* **GIVEN DATA**
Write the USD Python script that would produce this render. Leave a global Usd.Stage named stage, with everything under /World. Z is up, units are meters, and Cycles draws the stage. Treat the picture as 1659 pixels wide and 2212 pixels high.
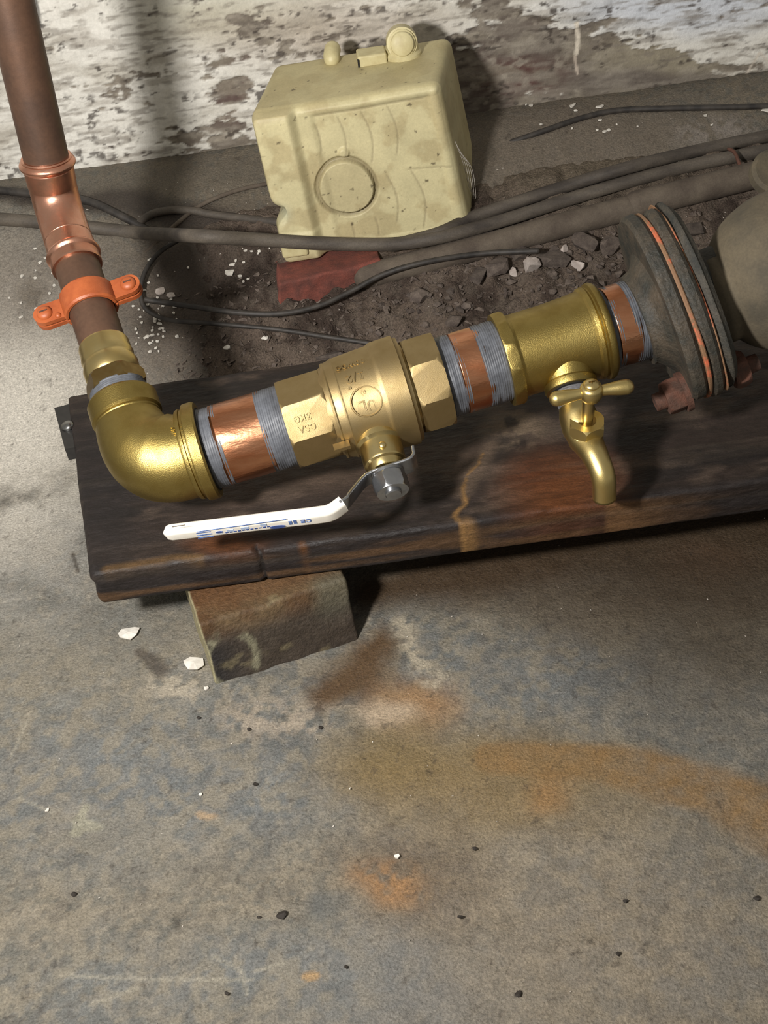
import math, random
import numpy as np, trimesh, manifold3d
import usdkit, meshkit
from meshkit import fbm, noise
from pxr import Usd, UsdGeom, UsdLux, UsdShade, Gf, Sdf, Vt

random.seed(7)
RNG = np.random.default_rng(7)
stage = Usd.Stage.CreateInMemory()
UsdGeom.SetStageUpAxis(stage, 'Z')
UsdGeom.SetStageMetersPerUnit(stage, 1.0)
UsdGeom.Xform.Define(stage, '/World')
UsdGeom.Scope.Define(stage, '/World/Looks')

# ------------------------------------------------------------------ camera
FW, FH, FPX = 1659.0, 2212.0, 2600.0
CAM = np.array([0.0, 0.0, 0.684])
nd = np.array([406.0, -2894.0, 2600.0]); nd /= np.linalg.norm(nd)      # the plumb line seen by the camera (right, up, forward)
xa = np.array([nd[1], -nd[0], 0.0]); xa *= -1 / np.linalg.norm(xa)
za = -nd
ya = -np.cross(za, xa)
R = np.stack([xa, ya, za])                                             # camera axes -> world
RIGHT, UPV, FWD = R[:, 0], R[:, 1], R[:, 2]
cam = UsdGeom.Camera.Define(stage, '/World/Camera')
cam.CreateHorizontalApertureAttr(36.0)
cam.CreateVerticalApertureAttr(48.0)
cam.CreateFocalLengthAttr(36.0 * FPX / FW)
cam.CreateClippingRangeAttr(Gf.Vec2f(0.02, 100))
cam.AddTransformOp().Set(Gf.Matrix4d(*RIGHT, 0, *UPV, 0, *(-FWD), 0, *CAM, 1))
cam.CreateExposureAttr(0.0)

# ------------------------------------------------------------------ light: one work lamp at the left, a little fill
lamp = UsdLux.DiskLight.Define(stage, '/World/work_lamp')               # a flat work light aimed at the fittings and the wall
lamp.CreateRadiusAttr(0.04)
lamp.CreateIntensityAttr(740.0)
lamp.CreateColorAttr(Gf.Vec3f(1.0, 0.965, 0.925))
LP, LT = np.array([-0.33, 0.20, 0.63]), np.array([0.06, 1.15, 0.26])
lz = (LP - LT) / np.linalg.norm(LP - LT); lx = np.cross([0, 0, 1.0], lz); lx /= np.linalg.norm(lx); ly = np.cross(lz, lx)
lamp.AddTransformOp().Set(Gf.Matrix4d(*lx, 0, *ly, 0, *lz, 0, *LP, 1))
dome = UsdLux.DomeLight.Define(stage, '/World/room_fill')
dome.CreateIntensityAttr(0.10)
dome.CreateColorAttr(Gf.Vec3f(1.0, 0.95, 0.86))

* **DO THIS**
Quote everything in the listing above exactly; pictures are the only thing to omit.

* **EXERCISE SOLUTION**
Write the USD Python script that would produce this render. Leave a global Usd.Stage named stage, with everything under /World. Z is up, units are meters, and Cycles draws the stage. Treat the picture as 1659 pixels wide and 2212 pixels high.
import math, random
import numpy as np, trimesh, manifold3d
import usdkit, meshkit
from meshkit import fbm, noise
from pxr import Usd, UsdGeom, UsdLux, UsdShade, Gf, Sdf, Vt

random.seed(7)
RNG = np.random.default_rng(7)
stage = Usd.Stage.CreateInMemory()
UsdGeom.SetStageUpAxis(stage, 'Z')
UsdGeom.SetStageMetersPerUnit(stage, 1.0)
UsdGeom.Xform.Define(stage, '/World')
UsdGeom.Scope.Define(stage, '/World/Looks')

# ------------------------------------------------------------------ camera
FW, FH, FPX = 1659.0, 2212.0, 2600.0
CAM = np.array([0.0, 0.0, 0.684])
nd = np.array([406.0, -2894.0, 2600.0]); nd /= np.linalg.norm(nd)      # the plumb line seen by the camera (right, up, forward)
xa = np.array([nd[1], -nd[0], 0.0]); xa *= -1 / np.linalg.norm(xa)
za = -nd
ya = -np.cross(za, xa)
R = np.stack([xa, ya, za])                                             # camera axes -> world
RIGHT, UPV, FWD = R[:, 0], R[:, 1], R[:, 2]
cam = UsdGeom.Camera.Define(stage, '/World/Camera')
cam.CreateHorizontalApertureAttr(36.0)
cam.CreateVerticalApertureAttr(48.0)
cam.CreateFocalLengthAttr(36.0 * FPX / FW)
cam.CreateClippingRangeAttr(Gf.Vec2f(0.02, 100))
cam.AddTransformOp().Set(Gf.Matrix4d(*RIGHT, 0, *UPV, 0, *(-FWD), 0, *CAM, 1))
cam.CreateExposureAttr(0.0)

# ------------------------------------------------------------------ light: one work lamp at the left, a little fill
lamp = UsdLux.DiskLight.Define(stage, '/World/work_lamp')               # a flat work light aimed at the fittings and the wall
lamp.CreateRadiusAttr(0.04)
lamp.CreateIntensityAttr(740.0)
lamp.CreateColorAttr(Gf.Vec3f(1.0, 0.965, 0.925))
LP, LT = np.array([-0.33, 0.20, 0.63]), np.array([0.06, 1.15, 0.26])
lz = (LP - LT) / np.linalg.norm(LP - LT); lx = np.cross([0, 0, 1.0], lz); lx /= np.linalg.norm(lx); ly = np.cross(lz, lx)
lamp.AddTransformOp().Set(Gf.Matrix4d(*lx, 0, *ly, 0, *lz, 0, *LP, 1))
dome = UsdLux.DomeLight.Define(stage, '/World/room_fill')
dome.CreateIntensityAttr(0.10)
dome.CreateColorAttr(Gf.Vec3f(1.0, 0.95, 0.86))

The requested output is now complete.